A black-necked stilt seen at Duck Lake during the Bird Festival. (Photo by Laura Zaytsoff)

A black-necked stilt seen at Duck Lake during the Bird Festival. (Photo by Laura Zaytsoff)

120 species spotted at Creston Valley Bird Festival, including rare finds

A lone Snow Goose and a rare White-Throated Swift were among the weekend’s finds

Over 230 birders flocked to the Creston Valley for the 10th annual Bird Festival from May 13 to 15.

Despite the chilly temperatures, festival goers bundled up and ventured out at 6 a.m. on tours to the local wetlands and forested hot spots.

“Thanks to all for coming. This festival was a huge success thanks to our wonderful bird guides and committee members,” said Ulrike Sliworsky, Bird Festival co-ordinator.

For Global Big Day, recognized on May 14, ornithologists and hobby birdwatchers alike helped collect data for eBird by counting the species seen around the valley.

A total of 120 species were seen over the weekend by the Bird Festival groups. Tour guides Ed and Hazel Beynon won the prize for most species seen with 77.

The couple also spotted a lone Snow Goose in a field full of Canada Geese. They also saw a Lesser Yellowleg, Long-billed Dowitchers, and found the only Blue Jay for the weekend.

Fifteen-year-old Gaelen Schnare, a prolific birder and photographer from Nelson, led a birding tour along Kootenay River Road.

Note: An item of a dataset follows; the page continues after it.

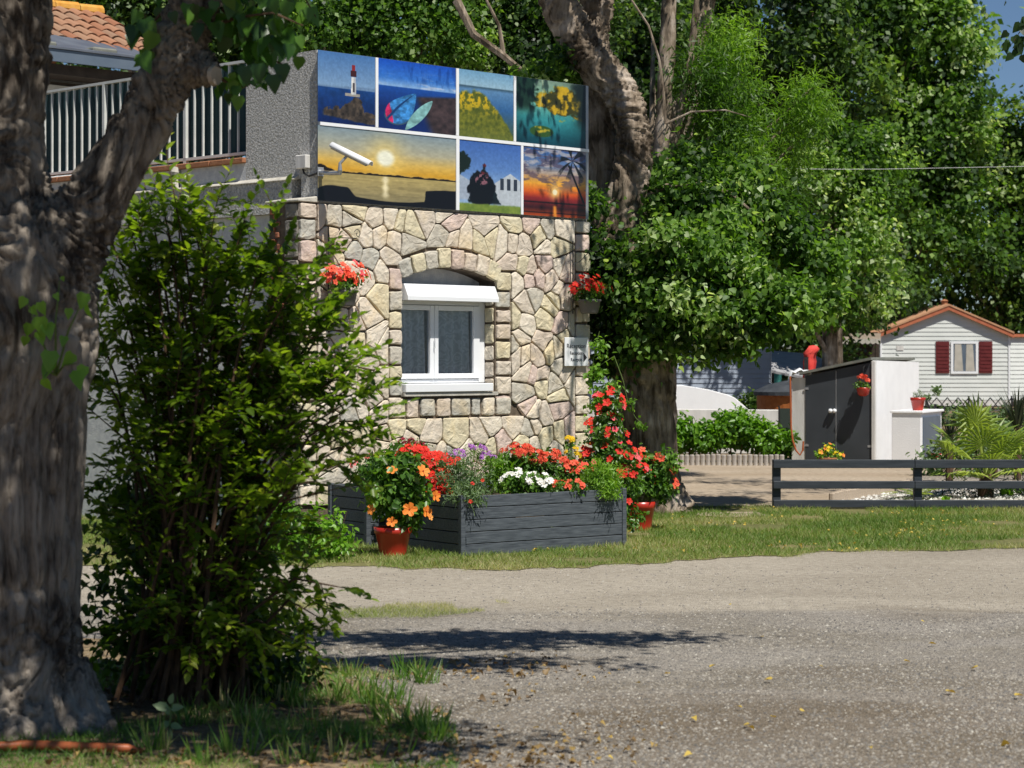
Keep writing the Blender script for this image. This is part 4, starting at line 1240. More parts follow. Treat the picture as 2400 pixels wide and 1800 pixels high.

READ MORE: Eagle eyes: Gaelen Schnare’s passion for birding

His group found nine unique species not spotted by the others, including Ruffed Grouse, Swainson’s Hawk, Peregrine Falcon, Pacific Wren, Townsend’s Solitaire, Evening Grosbeak, Bobolink, Orange-Crowned Warbler, and (believe-it-or-not) a House Sparrow.

At Leach Lake, tour guide Gary Davidson found a rare bird – the White-throated Swift – amongst a group of Vaux’s flying overhead. This group also found some other unique species including Northern Pintail, Dusky Grouse, American Redstart, and a Black-headed Grosbeak.